• [Task description] Filter the data below for the string "empty" and copy each matching line.

• [Supplied material]
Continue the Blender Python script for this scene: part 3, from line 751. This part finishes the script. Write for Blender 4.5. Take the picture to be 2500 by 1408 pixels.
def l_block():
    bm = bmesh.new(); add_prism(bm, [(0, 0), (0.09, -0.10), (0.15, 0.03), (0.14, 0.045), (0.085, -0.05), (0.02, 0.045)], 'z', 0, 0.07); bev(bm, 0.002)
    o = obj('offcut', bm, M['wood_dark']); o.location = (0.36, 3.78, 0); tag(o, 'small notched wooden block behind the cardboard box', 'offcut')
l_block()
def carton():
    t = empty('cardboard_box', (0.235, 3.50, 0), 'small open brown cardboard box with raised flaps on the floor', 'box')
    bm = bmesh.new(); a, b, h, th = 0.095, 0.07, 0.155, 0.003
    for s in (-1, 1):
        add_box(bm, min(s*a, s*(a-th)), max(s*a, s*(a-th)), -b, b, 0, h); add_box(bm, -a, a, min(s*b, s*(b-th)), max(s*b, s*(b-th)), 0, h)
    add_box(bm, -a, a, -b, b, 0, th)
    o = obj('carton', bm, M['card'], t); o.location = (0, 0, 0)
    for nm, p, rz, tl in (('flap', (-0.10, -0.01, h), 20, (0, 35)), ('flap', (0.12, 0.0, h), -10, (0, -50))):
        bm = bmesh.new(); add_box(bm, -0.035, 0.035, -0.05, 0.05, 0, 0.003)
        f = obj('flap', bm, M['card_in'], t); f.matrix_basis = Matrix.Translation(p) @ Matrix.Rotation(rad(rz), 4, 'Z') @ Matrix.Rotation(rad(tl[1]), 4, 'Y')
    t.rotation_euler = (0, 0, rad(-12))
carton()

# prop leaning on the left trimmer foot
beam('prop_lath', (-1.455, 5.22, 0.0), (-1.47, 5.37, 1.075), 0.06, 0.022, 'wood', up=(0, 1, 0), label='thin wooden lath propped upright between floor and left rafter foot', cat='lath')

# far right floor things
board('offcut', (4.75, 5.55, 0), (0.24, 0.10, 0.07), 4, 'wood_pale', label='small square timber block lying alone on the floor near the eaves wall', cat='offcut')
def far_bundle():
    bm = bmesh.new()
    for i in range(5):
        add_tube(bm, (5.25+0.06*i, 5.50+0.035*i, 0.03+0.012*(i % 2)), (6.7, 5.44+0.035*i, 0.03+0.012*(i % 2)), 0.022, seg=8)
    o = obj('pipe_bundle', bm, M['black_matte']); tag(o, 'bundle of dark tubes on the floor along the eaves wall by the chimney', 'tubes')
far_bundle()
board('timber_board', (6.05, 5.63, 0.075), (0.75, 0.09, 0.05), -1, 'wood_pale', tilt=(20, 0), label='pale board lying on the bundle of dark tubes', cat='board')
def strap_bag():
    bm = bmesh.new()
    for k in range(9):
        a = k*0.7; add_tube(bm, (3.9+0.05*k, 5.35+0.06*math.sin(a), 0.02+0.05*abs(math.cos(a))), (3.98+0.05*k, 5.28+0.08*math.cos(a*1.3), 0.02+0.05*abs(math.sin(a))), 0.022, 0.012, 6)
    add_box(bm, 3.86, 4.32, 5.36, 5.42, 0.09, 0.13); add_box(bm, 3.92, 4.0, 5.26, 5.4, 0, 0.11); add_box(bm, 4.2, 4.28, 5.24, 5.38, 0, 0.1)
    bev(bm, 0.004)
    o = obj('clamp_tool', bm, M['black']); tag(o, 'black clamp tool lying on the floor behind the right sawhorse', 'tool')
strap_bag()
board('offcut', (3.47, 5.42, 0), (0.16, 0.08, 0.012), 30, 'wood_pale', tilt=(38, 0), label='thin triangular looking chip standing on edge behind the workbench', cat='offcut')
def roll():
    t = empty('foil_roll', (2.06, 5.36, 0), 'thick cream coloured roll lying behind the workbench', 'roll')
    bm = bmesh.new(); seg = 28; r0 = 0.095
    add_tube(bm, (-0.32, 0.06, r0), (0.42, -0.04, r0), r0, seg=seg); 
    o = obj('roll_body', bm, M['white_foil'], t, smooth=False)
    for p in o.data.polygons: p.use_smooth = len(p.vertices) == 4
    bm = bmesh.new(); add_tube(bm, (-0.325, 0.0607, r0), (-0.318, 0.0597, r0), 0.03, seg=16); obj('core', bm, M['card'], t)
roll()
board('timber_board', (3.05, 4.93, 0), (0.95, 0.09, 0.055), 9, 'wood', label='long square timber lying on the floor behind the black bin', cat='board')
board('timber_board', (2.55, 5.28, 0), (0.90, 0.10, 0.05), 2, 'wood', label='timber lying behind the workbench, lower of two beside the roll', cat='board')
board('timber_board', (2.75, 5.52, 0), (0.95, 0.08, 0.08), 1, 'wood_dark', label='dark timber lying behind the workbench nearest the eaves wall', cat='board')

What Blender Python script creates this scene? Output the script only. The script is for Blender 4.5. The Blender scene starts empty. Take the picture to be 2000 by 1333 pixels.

• [The response]
    t = empty('cardboard_box', (0.235, 3.50, 0), 'small open brown cardboard box with raised flaps on the floor', 'box')
    t = empty('foil_roll', (2.06, 5.36, 0), 'thick cream coloured roll lying behind the workbench', 'roll')
What Blender Python script creates this scene? Output the script only. The script is for Blender 4.5. The Blender scene starts empty. Take the picture to be 2000 by 1333 pixels.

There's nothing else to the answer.